▸ Task goal
Repeat every line of the data exactly, but not the pictures.

Scripts that build scenes:

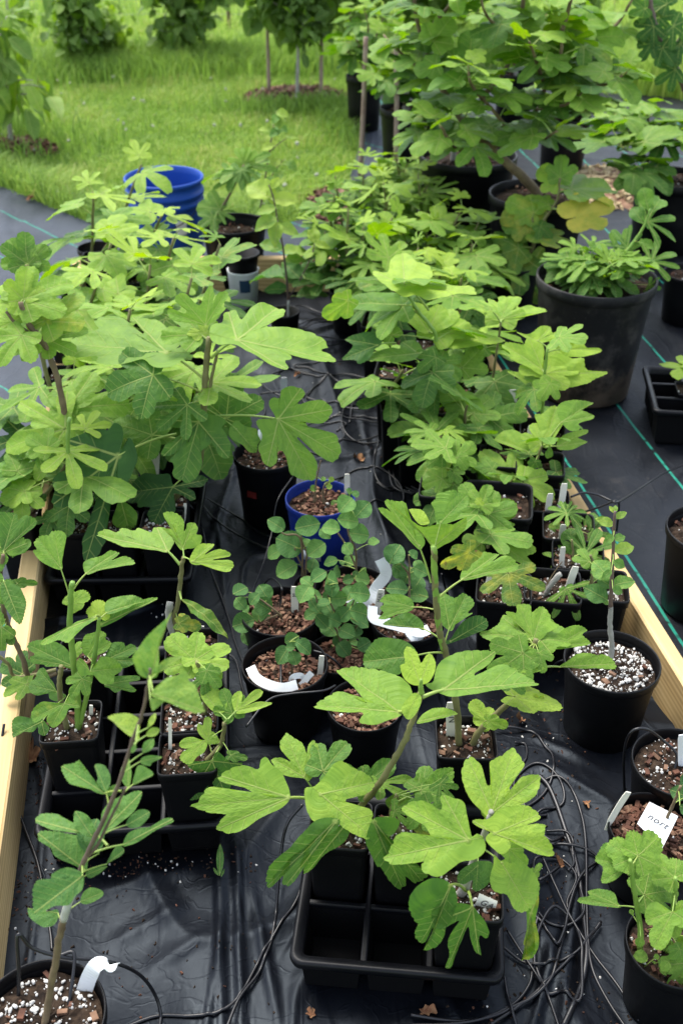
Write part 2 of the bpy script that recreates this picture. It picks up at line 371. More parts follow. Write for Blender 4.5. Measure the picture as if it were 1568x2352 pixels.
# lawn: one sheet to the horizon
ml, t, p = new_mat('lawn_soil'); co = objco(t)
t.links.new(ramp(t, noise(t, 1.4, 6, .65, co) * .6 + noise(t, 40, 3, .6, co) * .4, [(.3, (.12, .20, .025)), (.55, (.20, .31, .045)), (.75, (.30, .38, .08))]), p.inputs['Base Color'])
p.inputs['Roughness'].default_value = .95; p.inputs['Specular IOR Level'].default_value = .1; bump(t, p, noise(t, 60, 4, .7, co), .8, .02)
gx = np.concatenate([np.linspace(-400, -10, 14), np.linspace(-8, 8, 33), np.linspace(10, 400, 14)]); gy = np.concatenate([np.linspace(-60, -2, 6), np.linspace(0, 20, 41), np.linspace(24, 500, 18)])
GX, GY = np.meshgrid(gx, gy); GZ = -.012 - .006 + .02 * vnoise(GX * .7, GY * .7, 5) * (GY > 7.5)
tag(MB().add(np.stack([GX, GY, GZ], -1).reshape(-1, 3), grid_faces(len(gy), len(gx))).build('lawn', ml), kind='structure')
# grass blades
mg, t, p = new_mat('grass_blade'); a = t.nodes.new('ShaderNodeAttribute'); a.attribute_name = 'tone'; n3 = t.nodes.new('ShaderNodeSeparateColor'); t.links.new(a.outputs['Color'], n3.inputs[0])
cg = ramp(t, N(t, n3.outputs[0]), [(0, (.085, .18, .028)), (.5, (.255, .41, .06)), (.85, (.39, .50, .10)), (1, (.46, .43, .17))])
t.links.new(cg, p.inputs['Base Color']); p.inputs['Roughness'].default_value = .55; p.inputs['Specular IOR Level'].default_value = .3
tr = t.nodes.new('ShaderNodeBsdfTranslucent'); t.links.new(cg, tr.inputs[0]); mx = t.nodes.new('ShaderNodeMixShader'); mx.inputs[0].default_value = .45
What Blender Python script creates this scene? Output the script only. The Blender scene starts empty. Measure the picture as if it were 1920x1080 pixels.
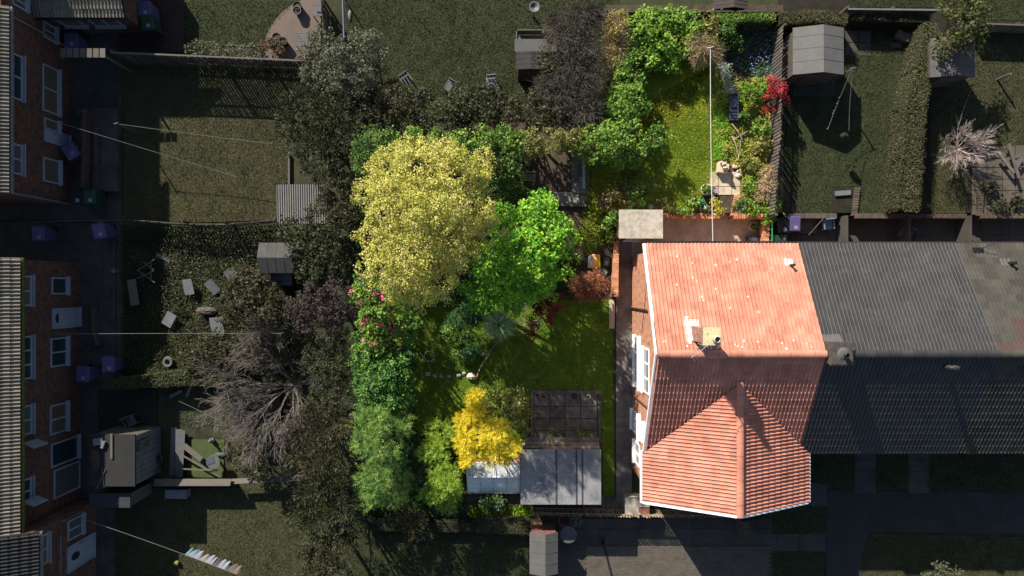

▸ Task response
Write part 2 of the bpy script that recreates this picture. It picks up at line 371. More parts follow. Write for Blender 4.5. Measure the picture as if it were 1568x2352 pixels.
# lawn: one sheet to the horizon
ml, t, p = new_mat('lawn_soil'); co = objco(t)
t.links.new(ramp(t, noise(t, 1.4, 6, .65, co) * .6 + noise(t, 40, 3, .6, co) * .4, [(.3, (.12, .20, .025)), (.55, (.20, .31, .045)), (.75, (.30, .38, .08))]), p.inputs['Base Color'])
p.inputs['Roughness'].default_value = .95; p.inputs['Specular IOR Level'].default_value = .1; bump(t, p, noise(t, 60, 4, .7, co), .8, .02)
gx = np.concatenate([np.linspace(-400, -10, 14), np.linspace(-8, 8, 33), np.linspace(10, 400, 14)]); gy = np.concatenate([np.linspace(-60, -2, 6), np.linspace(0, 20, 41), np.linspace(24, 500, 18)])
GX, GY = np.meshgrid(gx, gy); GZ = -.012 - .006 + .02 * vnoise(GX * .7, GY * .7, 5) * (GY > 7.5)
tag(MB().add(np.stack([GX, GY, GZ], -1).reshape(-1, 3), grid_faces(len(gy), len(gx))).build('lawn', ml), kind='structure')
# grass blades
mg, t, p = new_mat('grass_blade'); a = t.nodes.new('ShaderNodeAttribute'); a.attribute_name = 'tone'; n3 = t.nodes.new('ShaderNodeSeparateColor'); t.links.new(a.outputs['Color'], n3.inputs[0])
cg = ramp(t, N(t, n3.outputs[0]), [(0, (.085, .18, .028)), (.5, (.255, .41, .06)), (.85, (.39, .50, .10)), (1, (.46, .43, .17))])
t.links.new(cg, p.inputs['Base Color']); p.inputs['Roughness'].default_value = .55; p.inputs['Specular IOR Level'].default_value = .3
tr = t.nodes.new('ShaderNodeBsdfTranslucent'); t.links.new(cg, tr.inputs[0]); mx = t.nodes.new('ShaderNodeMixShader'); mx.inputs[0].default_value = .45
What Blender Python script creates this scene? Output the script only. The Blender scene starts empty. Measure the picture as if it were 1920x1080 pixels.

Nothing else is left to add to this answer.